Slavery as filtered through the daily life of urban Rio de Janeiro is chronicled in the works of Debret, Earle, and Rugendas, which are the focus of chapter 6. By far the most complex and interesting group of images in the book, the title of the chapter, “Slavery as Spectacle,” is an apt description. Rio’s large slave population and diverse bustling urban scene made for fascinating representations of slavery in the metropolis. Slave markets, laboring slaves, punishment, and leisure pursuits are frequent scenes. Compared to other works examined in this book that feature landscapes, these are densely populated scenes with narrative content concerned with slave bodies, clothing, different “types,” varied social strata, and interactions with whites and other enslaved Blacks. Images that were distributed as individual paintings and plates in books were popular in the British and French markets in an era when abolition was hotly debated. Thomas discusses an important cache of watercolors by the French painter Debret that were reproduced in the major publication Voyage pittoresque et historique au Brésil (1834–39), contextualizing the images with historical material and offering critical analysis.
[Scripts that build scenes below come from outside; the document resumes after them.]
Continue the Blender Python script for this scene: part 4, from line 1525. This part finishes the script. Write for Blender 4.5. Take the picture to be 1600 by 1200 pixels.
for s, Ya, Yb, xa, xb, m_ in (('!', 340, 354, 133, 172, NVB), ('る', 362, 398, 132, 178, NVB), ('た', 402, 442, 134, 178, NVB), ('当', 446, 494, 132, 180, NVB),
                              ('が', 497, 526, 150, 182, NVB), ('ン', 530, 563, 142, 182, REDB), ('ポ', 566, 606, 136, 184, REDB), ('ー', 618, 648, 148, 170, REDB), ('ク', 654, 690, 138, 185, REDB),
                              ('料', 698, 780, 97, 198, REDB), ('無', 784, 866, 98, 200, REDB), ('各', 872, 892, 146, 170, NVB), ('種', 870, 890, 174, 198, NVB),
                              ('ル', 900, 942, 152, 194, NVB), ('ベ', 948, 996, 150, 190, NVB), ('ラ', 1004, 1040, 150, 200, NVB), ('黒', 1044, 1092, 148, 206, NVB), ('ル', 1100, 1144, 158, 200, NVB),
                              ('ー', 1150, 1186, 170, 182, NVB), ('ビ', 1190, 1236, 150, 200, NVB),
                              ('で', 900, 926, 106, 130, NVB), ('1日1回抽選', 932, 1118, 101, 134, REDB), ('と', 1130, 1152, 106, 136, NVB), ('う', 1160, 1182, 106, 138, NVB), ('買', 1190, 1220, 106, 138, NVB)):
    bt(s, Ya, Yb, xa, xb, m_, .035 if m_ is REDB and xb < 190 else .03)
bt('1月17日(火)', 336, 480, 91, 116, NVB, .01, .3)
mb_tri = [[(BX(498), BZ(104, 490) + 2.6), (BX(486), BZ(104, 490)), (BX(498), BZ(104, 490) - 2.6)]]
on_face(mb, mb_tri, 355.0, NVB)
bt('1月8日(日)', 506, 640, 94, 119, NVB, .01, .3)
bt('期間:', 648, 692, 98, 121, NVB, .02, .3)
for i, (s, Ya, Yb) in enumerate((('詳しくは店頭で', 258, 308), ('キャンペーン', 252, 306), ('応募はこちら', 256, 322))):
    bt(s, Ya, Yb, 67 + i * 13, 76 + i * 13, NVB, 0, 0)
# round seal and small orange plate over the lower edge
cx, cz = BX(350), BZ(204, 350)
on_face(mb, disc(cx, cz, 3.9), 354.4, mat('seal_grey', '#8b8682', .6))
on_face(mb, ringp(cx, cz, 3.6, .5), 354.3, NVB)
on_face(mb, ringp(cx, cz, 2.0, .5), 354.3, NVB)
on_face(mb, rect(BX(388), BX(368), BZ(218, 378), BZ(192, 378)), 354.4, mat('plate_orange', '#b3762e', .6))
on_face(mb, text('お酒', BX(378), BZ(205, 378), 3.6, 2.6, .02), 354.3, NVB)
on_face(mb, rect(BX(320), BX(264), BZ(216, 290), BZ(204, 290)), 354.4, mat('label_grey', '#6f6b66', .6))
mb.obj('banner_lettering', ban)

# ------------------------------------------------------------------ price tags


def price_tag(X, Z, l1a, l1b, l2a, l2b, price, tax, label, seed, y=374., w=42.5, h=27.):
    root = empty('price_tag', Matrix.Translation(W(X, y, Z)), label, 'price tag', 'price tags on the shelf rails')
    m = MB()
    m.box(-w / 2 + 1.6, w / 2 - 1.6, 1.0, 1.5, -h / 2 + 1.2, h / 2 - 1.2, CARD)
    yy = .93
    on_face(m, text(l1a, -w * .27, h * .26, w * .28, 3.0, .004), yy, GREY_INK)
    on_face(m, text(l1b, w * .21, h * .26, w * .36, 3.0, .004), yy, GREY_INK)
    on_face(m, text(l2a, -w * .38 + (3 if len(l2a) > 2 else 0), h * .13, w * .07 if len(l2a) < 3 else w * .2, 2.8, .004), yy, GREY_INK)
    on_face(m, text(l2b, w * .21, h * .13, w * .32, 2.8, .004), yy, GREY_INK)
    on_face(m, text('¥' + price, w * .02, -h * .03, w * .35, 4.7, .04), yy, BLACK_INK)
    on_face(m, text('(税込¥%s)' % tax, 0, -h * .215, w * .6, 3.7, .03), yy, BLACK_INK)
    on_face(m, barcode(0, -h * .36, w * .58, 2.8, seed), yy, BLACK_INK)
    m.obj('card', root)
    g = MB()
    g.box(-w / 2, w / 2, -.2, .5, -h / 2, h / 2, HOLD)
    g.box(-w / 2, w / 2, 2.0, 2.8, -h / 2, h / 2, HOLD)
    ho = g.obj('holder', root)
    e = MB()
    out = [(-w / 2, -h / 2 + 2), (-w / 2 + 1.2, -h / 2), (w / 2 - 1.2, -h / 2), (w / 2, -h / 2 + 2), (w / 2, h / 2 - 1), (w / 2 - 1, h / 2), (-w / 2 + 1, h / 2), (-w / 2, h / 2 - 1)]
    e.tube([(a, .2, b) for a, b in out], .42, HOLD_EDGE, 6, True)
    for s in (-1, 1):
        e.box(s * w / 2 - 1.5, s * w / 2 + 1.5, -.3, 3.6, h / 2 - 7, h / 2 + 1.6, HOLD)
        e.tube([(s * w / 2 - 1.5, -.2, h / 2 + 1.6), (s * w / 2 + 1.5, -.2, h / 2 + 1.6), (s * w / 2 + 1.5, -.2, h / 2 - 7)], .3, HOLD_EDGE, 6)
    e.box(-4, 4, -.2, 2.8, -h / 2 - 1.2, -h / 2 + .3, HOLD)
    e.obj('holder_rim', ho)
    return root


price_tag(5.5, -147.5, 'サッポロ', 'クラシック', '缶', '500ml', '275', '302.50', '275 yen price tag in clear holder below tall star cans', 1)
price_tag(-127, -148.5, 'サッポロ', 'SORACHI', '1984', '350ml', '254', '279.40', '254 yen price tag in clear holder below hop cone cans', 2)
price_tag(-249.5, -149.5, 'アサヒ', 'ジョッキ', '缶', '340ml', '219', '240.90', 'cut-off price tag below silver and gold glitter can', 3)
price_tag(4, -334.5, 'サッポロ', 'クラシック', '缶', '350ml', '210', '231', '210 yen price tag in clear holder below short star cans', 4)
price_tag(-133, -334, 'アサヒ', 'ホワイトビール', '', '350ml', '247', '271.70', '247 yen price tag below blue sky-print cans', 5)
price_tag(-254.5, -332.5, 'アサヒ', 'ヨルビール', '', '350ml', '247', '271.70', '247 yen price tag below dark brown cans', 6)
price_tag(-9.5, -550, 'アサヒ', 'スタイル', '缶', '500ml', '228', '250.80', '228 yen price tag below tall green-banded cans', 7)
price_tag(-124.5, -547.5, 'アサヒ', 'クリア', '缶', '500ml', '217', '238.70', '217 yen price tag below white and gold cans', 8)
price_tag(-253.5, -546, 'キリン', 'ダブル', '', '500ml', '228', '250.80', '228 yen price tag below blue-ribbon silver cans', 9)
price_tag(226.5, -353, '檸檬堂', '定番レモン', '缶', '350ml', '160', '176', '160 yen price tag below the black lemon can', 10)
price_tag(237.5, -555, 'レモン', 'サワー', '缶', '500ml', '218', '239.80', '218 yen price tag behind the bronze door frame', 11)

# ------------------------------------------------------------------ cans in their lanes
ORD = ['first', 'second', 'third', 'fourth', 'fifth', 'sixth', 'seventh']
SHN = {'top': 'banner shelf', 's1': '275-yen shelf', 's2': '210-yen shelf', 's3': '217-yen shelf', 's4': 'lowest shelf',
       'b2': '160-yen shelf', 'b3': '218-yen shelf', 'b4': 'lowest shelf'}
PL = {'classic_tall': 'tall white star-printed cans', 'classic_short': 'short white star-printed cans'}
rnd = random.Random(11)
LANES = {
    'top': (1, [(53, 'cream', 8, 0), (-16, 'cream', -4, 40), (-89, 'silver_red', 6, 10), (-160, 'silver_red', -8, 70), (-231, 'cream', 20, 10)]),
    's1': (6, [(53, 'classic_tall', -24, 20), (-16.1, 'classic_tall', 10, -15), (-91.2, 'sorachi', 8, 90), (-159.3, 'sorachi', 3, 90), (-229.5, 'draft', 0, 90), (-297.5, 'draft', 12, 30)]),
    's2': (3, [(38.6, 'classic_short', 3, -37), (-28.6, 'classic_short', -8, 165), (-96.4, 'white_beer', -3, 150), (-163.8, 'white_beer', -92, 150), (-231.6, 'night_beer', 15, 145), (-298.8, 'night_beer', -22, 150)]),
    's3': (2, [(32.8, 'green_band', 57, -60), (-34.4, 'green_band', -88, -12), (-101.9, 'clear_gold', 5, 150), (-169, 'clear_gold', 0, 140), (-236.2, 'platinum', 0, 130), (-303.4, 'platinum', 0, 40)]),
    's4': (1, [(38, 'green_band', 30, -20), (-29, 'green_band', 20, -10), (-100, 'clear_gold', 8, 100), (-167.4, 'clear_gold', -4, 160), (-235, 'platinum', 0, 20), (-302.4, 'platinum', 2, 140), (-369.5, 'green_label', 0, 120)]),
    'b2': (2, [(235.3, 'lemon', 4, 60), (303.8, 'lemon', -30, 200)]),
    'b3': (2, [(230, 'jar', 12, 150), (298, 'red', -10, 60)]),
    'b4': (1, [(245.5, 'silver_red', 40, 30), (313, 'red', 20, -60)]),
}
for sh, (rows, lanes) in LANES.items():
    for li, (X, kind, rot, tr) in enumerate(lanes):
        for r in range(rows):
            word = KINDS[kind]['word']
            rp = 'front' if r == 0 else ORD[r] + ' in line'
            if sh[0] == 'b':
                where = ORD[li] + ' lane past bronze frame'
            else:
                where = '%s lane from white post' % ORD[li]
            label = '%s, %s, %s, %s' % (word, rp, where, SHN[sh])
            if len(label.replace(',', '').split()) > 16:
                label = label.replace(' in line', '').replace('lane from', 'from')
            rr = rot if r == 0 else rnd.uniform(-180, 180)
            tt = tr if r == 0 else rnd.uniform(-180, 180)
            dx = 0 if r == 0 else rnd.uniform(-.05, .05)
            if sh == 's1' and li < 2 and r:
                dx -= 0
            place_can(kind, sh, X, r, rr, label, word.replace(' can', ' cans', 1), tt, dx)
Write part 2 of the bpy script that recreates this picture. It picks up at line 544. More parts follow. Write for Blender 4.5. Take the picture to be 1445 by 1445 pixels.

One of the strong points of Witnessing Slavery is Thomas’s in-depth contextualization of images that we may have seen before in other publications examining representations of slavery, but that were not situated in their original trajectory as prints or book illustrations. Thomas has fleshed out biographies of traveling artists and the various circumstances of their sojourns. She has also provided important information on the publications in which these images originally circulated as well as their reception. Among the many threads that unite the works discussed, the issue of how the images operated within the discourse of abolition is an important through line that the author maintains and critically examines. In the ever-expanding field of inquiry since the launch of The Image of the Black in Western Art project in the 1960s, Witnessing Slavery takes on the problem of representing the un-representable—slavery—and deepens our understanding by focusing on eyewitness accounts and examining their complexities, contradictions, and revelations.